L’esordio di Giuseppe Tornatore richiama  non subito il consenso e l’attenzione della critica. Esordisce nel 1986 con Il camorrista mostrando da subito la sua formazione attenta sui vari livelli di lavorazione del prodotti finale. Con l’uscita di Nuovo Cinema Paradiso non riscuote grandi successi, finchè grazie ad un ampio taglio voluto dal produttore il film si alleggerisce e conduce il registi ad ottenere l’oscar. Con Stanno tutti bene 1989 un padre di famiglia percorre l’Italia per vedere i cinque figli che vivono in  cinque luoghi diversi dell’Italia proponendo la rivisitazione dei grandi luoghi del dopoguerra, da notare che la sceneggiatura di questo film è scritta da Tonino Guerra. Si confronterà con il grande cinema internazione con Una pura formalità (1993) grazie anche alle interpretazioni eccezionali di Gerard Depardied e Roman Polanski, e nuovamente con La leggenda del pianista sull’oceano e Malena.
Francesca Archibugi L’albero delle pere, Verso sera, Il grande cocomero, annulla la presenza registica e riesce ad assumere in modo naturale il punto di vista dei protagonisti alla ricerca della propria identità incerta.
Gabriele Salvatores si concentra sulla rappresentazioni delle illusioni e della cancellazione delle speranze.
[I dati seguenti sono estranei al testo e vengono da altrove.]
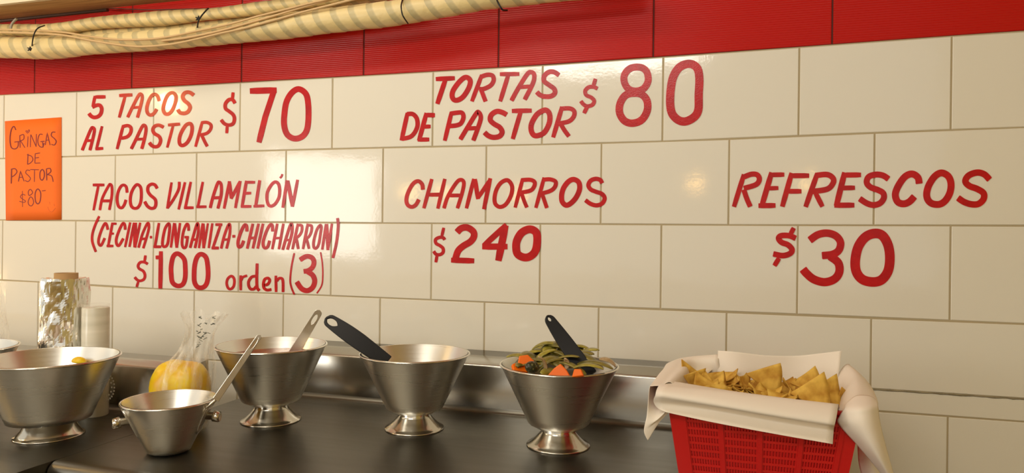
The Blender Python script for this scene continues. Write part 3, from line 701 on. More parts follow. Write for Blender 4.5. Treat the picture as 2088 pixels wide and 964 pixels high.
# ladles and spoons: flat handle with a hang hole, cup at the lower end
def handle_rows(p0, p1, nrm, wf, hole, sag, n=40):
    d = (p1 - p0); Ln = d.length; d.normalize(); side = d.cross(nrm).normalized(); up = side.cross(d).normalized()
    return [(p0 + d * (Ln * i / n) + up * (sag * math.sin(PI * i / n)), side, wf(i / n), hole(i / n)) for i in range(n + 1)]
def ladle(name, label, catname, p0, p1, nrm, wf, hole, sag, th, matname, cup_r, cup_at, bev=0.0008):
    t = thing(name, label, catname, p1)
    rows = handle_rows(p0 - p1, Vector((0, 0, 0)), nrm, wf, hole, sag)
    mb = MB(); vs = []; fs = []
    for (p, s, w, h) in rows: vs += [p - s * w, p - s * h, p + s * h, p + s * w]
    for i in range(len(rows) - 1):
        a = 4 * i; b = a + 4
        fs += [(a, a+1, b+1, b), (a+2, a+3, b+3, b+2)]
        if rows[i][3] < 1e-5 and rows[i+1][3] < 1e-5: pass
    mb.add(vs, fs, 0, False)
    o = mb.build('handle', M[matname], t)
    import bmesh
    b = bmesh.new(); b.from_mesh(o.data); bmesh.ops.remove_doubles(b, verts=b.verts, dist=1e-6); bmesh.ops.dissolve_degenerate(b, dist=1e-7, edges=b.edges); b.to_mesh(o.data); b.free()
    md = o.modifiers.new('thick', 'SOLIDIFY'); md.thickness = th; md.offset = 0
    if bev: md = o.modifiers.new('round', 'BEVEL'); md.width = bev; md.segments = 2; md.limit_method = 'ANGLE'
    mb = MB(); c = Vector(cup_at) - p1
    pr = [(cup_r * math.sin(a), -cup_r * 0.62 * math.cos(a)) for a in [PI * 0.5 * k / 10 for k in range(11)]]
    pr2 = [(max(r - 0.0015, 0.0003), z + 0.0015) for r, z in pr]
    mb.lathe(pr + pr2[::-1], 32, c); mb.build('ladle_cup', M[matname], t)
    mb = MB(); tube(mb, [Vector((0, 0, 0)), c.lerp(Vector((0, 0, 0)), 0.5), c + Vector((0, 0, -cup_r * 0.35))], 0.0028, 8); mb.build('neck', M[matname], t)
    return t
def taper(w0, w1, rnd_=0.05):
    def f(t):
        w = w0 + (w1 - w0) * t
        if t < rnd_: w *= math.sqrt(max(0.02, 1 - ((rnd_ - t) / rnd_) ** 2))
        return w
    return f
def holef(a, b, w):
    def f(t): return w * math.sqrt(max(0, 1 - ((t - (a + b) / 2) / ((b - a) / 2)) ** 2)) if a < t < b else 0.0
    return f
to_cam = lambda p: (CAM - p).normalized()
p0, p1 = at(652, 632, -0.262), at(598, 722, -0.285)
ladle('ladle', 'steel ladle with slotted handle standing in the red salsa bowl', 'ladle', p0, p1, to_cam(p0), taper(0.0088, 0.0125, 0.07), holef(0.10, 0.32, 0.0042), 0.0, 0.0016, 'steel_handle', 0.024, (1.215, -0.30, 1.015))
p0, p1 = at(531, 682, -0.520), at(440, 815, -0.548)
ladle('ladle', 'thin steel ladle leaning on the right rim of the small bucket', 'ladle', p0, p1, to_cam(p0) + Vector((0, 0, 0.3)), taper(0.0050, 0.0066, 0.04), holef(0.06, 0.22, 0.0026), 0.0, 0.0022, 'steel_handle', 0.018, (1.175, -0.555, 0.928))
p0, p1 = at(664, 648, -0.300), at(790, 738, -0.285)
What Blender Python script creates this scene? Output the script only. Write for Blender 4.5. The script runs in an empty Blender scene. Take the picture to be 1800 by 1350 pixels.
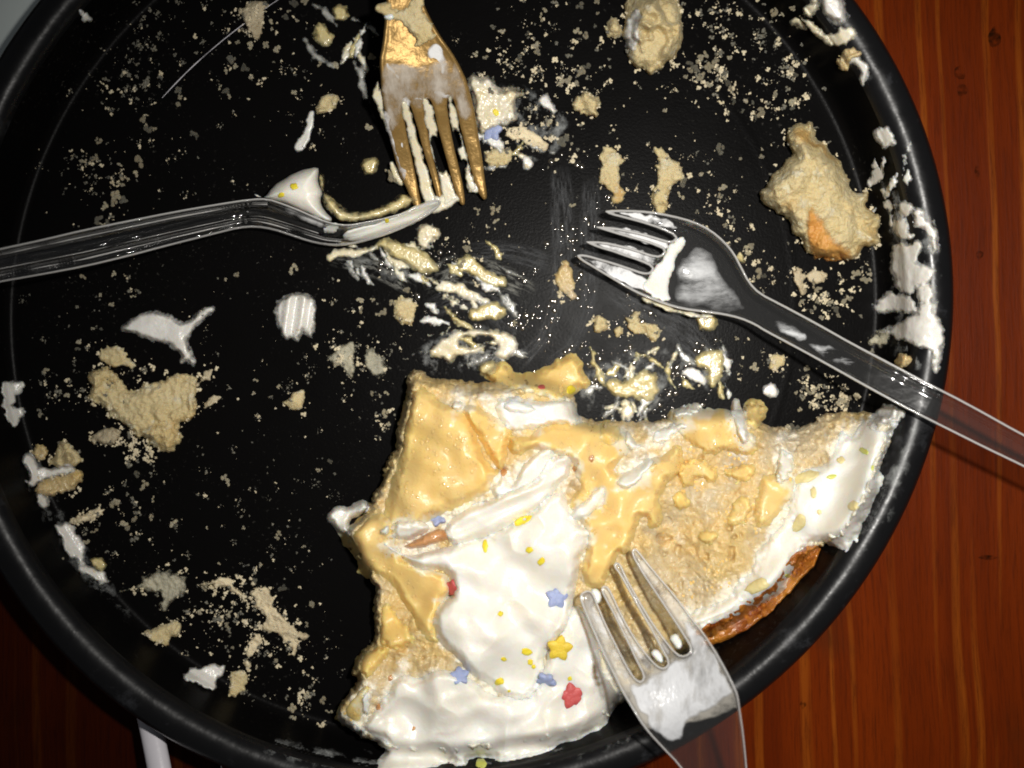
import bpy, math, random
import numpy as np

# ------------------------------------------------------------------ camera, light, exposure
SC = bpy.context.scene
COL = SC.collection
S = 0.26 / 1800.0          # metres per photo pixel on the pan floor
HC = 0.30                  # camera height above the pan floor
cam_d = bpy.data.cameras.new("camera")
cam_d.sensor_width = 36.0
cam_d.lens = 36.0 * HC / 0.26
cam_d.clip_start = 0.01
cam_d.clip_end = 20.0
cam_d.dof.use_dof = True
cam_d.dof.focus_distance = HC - 0.010
cam_d.dof.aperture_fstop = 8.0
cam = bpy.data.objects.new("camera", cam_d)
cam.location = (0, 0, HC)
COL.objects.link(cam)
SC.camera = cam

world = bpy.data.worlds.new("World")
SC.world = world
world.use_nodes = True
world.node_tree.nodes["Background"].inputs[0].default_value = (0.92, 0.95, 1.0, 1)
world.node_tree.nodes["Background"].inputs[1].default_value = 0.06

fl = bpy.data.lights.new("camera_flash", 'SPOT')
fl.energy = 4.7
fl.color = (1.0, 0.965, 0.91)
fl.shadow_soft_size = 0.007
fl.spot_size = math.radians(80)
fl.spot_blend = 1.0
flash = bpy.data.objects.new("camera_flash", fl)
flash.location = (0.050, 0.032, HC + 0.005)
COL.objects.link(flash)
from mathutils import Vector
_aim = Vector((0.045, -0.010, 0.0)) - flash.location
flash.rotation_euler = _aim.to_track_quat('-Z', 'Y').to_euler()

SC.view_settings.view_transform = 'Standard'
SC.view_settings.look = 'None'
SC.view_settings.exposure = 0.0
SC.view_settings.gamma = 1.0
SC.render.engine = 'CYCLES'
SC.cycles.use_denoising = True
SC.cycles.filter_width = 1.8
SC.cycles.max_bounces = 10
SC.cycles.transparent_max_bounces = 16
SC.cycles.caustics_reflective = False
SC.cycles.caustics_refractive = False
SC.cycles.sample_clamp_indirect = 4.0

rng = np.random.RandomState(7)
random.seed(7)

# ------------------------------------------------------------------ numeric helpers
_T = np.random.RandomState(3).rand(256, 256)
_TX = np.random.RandomState(4).rand(256, 256)
_TY = np.random.RandomState(5).rand(256, 256)

def vnoise(x, y):
    xi = np.floor(x).astype(int); yi = np.floor(y).astype(int)
    fx = x - xi; fy = y - yi
    fx = fx * fx * (3 - 2 * fx); fy = fy * fy * (3 - 2 * fy)
    a = _T[xi & 255, yi & 255]; b = _T[(xi + 1) & 255, yi & 255]
    c = _T[xi & 255, (yi + 1) & 255]; d = _T[(xi + 1) & 255, (yi + 1) & 255]
    return ((a * (1 - fx) + b * fx) * (1 - fy) + (c * (1 - fx) + d * fx) * fy) * 2 - 1

def fbm(x, y, s, octv=4, seed=0.0, gain=0.5):
    v = np.zeros_like(x, dtype=float); a = 1.0; f = 1.0 / s
    for k in range(octv):
        ca, sa = math.cos(0.7 * k + 0.3), math.sin(0.7 * k + 0.3)
        xr = (x * ca - y * sa) * f + 37.3 * k + seed * 11.7
        yr = (x * sa + y * ca) * f + 71.9 * k + seed * 5.3
        v += a * vnoise(xr, yr); a *= gain; f *= 2.03
    return v

def worley(x, y, s, seed=0):
    x = x / s + seed * 13.7; y = y / s + seed * 7.1
    xi = np.floor(x).astype(int); yi = np.floor(y).astype(int)
    best = np.full(x.shape, 9.0)
    for dx in (-1, 0, 1):
        for dy in (-1, 0, 1):
            cx = xi + dx; cy = yi + dy
            px = cx + _TX[cx & 255, cy & 255]; py = cy + _TY[cx & 255, cy & 255]
            best = np.minimum(best, (px - x) ** 2 + (py - y) ** 2)
    return np.sqrt(best)

def sdf(poly, X, Y):
    """signed distance in pixels, positive inside"""
    P = np.array(poly, float); n = len(P)
    d2 = np.full(X.shape, 1e12); ins = np.zeros(X.shape, bool)
    for i in range(n):
        ax, ay = P[i]; bx, by = P[(i + 1) % n]
        ex, ey = bx - ax, by - ay
        L = ex * ex + ey * ey
        if L < 1e-9:
            continue
        wx, wy = X - ax, Y - ay
        t = np.clip((wx * ex + wy * ey) / L, 0, 1)
        d2 = np.minimum(d2, (wx - t * ex) ** 2 + (wy - t * ey) ** 2)
        if ay != by:
            c = ((ay > Y) != (by > Y)) & (X < ex * (Y - ay) / (by - ay) + ax)
            ins ^= c
    d = np.sqrt(d2)
    return np.where(ins, d, -d)

def smooth_poly(P, it=1):
    P = np.array(P, float)
    for _ in range(it):
        Q = np.roll(P, -1, 0)
        P = np.stack([0.75 * P + 0.25 * Q, 0.25 * P + 0.75 * Q], 1).reshape(-1, 2)
    return P

def gauss(X, Y, cx, cy, rx, ry=None, ang=0.0):
    ry = ry or rx
    ca, sa = math.cos(ang), math.sin(ang)
    u = (X - cx) * ca + (Y - cy) * sa; v = -(X - cx) * sa + (Y - cy) * ca
    return np.exp(-(u / rx) ** 2 - (v / ry) ** 2)

def sstep(a, b, x):
    t = np.clip((x - a) / (b - a), 0, 1)
    return t * t * (3 - 2 * t)

def Wxyz(px, py, zmm):
    """photo pixel + height in mm -> world metres"""
    z = np.asarray(zmm, float) * 0.001
    k = S * (HC - z) / HC
    return np.stack([(np.asarray(px, float) - 900) * k, -(np.asarray(py, float) - 675) * k, z], -1)

# ------------------------------------------------------------------ pan profile and the height raster
PCX, PCY = (782 - 900) * S, -(546 - 675) * S      # pan centre on the floor
OVA = math.radians(25)                            # pan is a hair oval
def pan_r(x, y):
    u = (x - PCX) * math.cos(OVA) + (y - PCY) * math.sin(OVA)
    v = -(x - PCX) * math.sin(OVA) + (y - PCY) * math.cos(OVA)
    return np.hypot(u / 1.012, v / 0.985)
# inner profile: (radius mm, height mm)
PROF = [(0, 0.0), (87.6, 0.0), (88.3, 0.45), (89.0, 0.0), (108.0, 0.0), (109.6, 0.6), (110.8, 2.4), (111.5, 6.0), (112.2, 12.0), (112.6, 16.0), (113.6, 18.6), (115.2, 20.0), (117.2, 20.4), (119.6, 19.6), (121.3, 17.6), (121.9, 15.6)]
_pr = np.array([p[0] for p in PROF[:13]]); _pz = np.array([p[1] for p in PROF[:13]])

RS = 2
RX = np.arange(-180, 1960, RS); RY = np.arange(-200, 1520, RS)
GX, GY = np.meshgrid(RX, RY)
RAST = np.zeros(GX.shape)
for _ in range(60):
    w = Wxyz(GX, GY, RAST)
    r = pan_r(w[..., 0], w[..., 1]) * 1000
    RAST = 0.5 * RAST + 0.5 * np.interp(r, _pr, _pz)
RAST[r > 121.5] = 15

def rsample(px, py, R=None):
    R = RAST if R is None else R
    fx = np.clip((np.asarray(px, float) - RX[0]) / RS, 0, len(RX) - 1.001)
    fy = np.clip((np.asarray(py, float) - RY[0]) / RS, 0, len(RY) - 1.001)
    xi = fx.astype(int); yi = fy.astype(int); fx = fx - xi; fy = fy - yi
    return (R[yi, xi] * (1 - fx) + R[yi, xi + 1] * fx) * (1 - fy) + (R[yi + 1, xi] * (1 - fx) + R[yi + 1, xi + 1] * fx) * fy

def blur(A, n):
    for _ in range(n):
        P = np.pad(A, 1, mode='edge')
        A = (P[1:-1, 1:-1] * 2 + P[:-2, 1:-1] + P[2:, 1:-1] + P[1:-1, :-2] + P[1:-1, 2:]) / 6.0
    return A

# ------------------------------------------------------------------ object helpers
def tag(o, label=None, cat=None, group=None, kind=None):
    if label: o["label"] = label
    if cat: o["category"] = cat
    if group: o["group"] = group
    if kind: o["kind"] = kind
    return o

def empty(name, loc=(0, 0, 0)):
    o = bpy.data.objects.new(name, None)
    o.empty_display_size = 0.01
    COL.objects.link(o); o.location = loc
    return o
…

Racconta bene storie di gruppo riferendosi ai legami di amicizia e alle delusioni che ne derivano. Mediterraneo ottiene l’oscar per la sua capacità di mantenere i legami con la tradizione del dopoguerra mescolando epopea e comicità. Con Nirvana, Denti e Amnesia si avvicina al cinema americano, trascinandoci nei territori del fantastico.
Daniele Lucchetti  mostra di saper raccontare in modo nuovo e originale la difficoltà dei giovani di maturare; ma il maggiore successo lo otterrà con Il portaborse 1990 che mostrerà i sotterfugi della corruzione politica dilagante.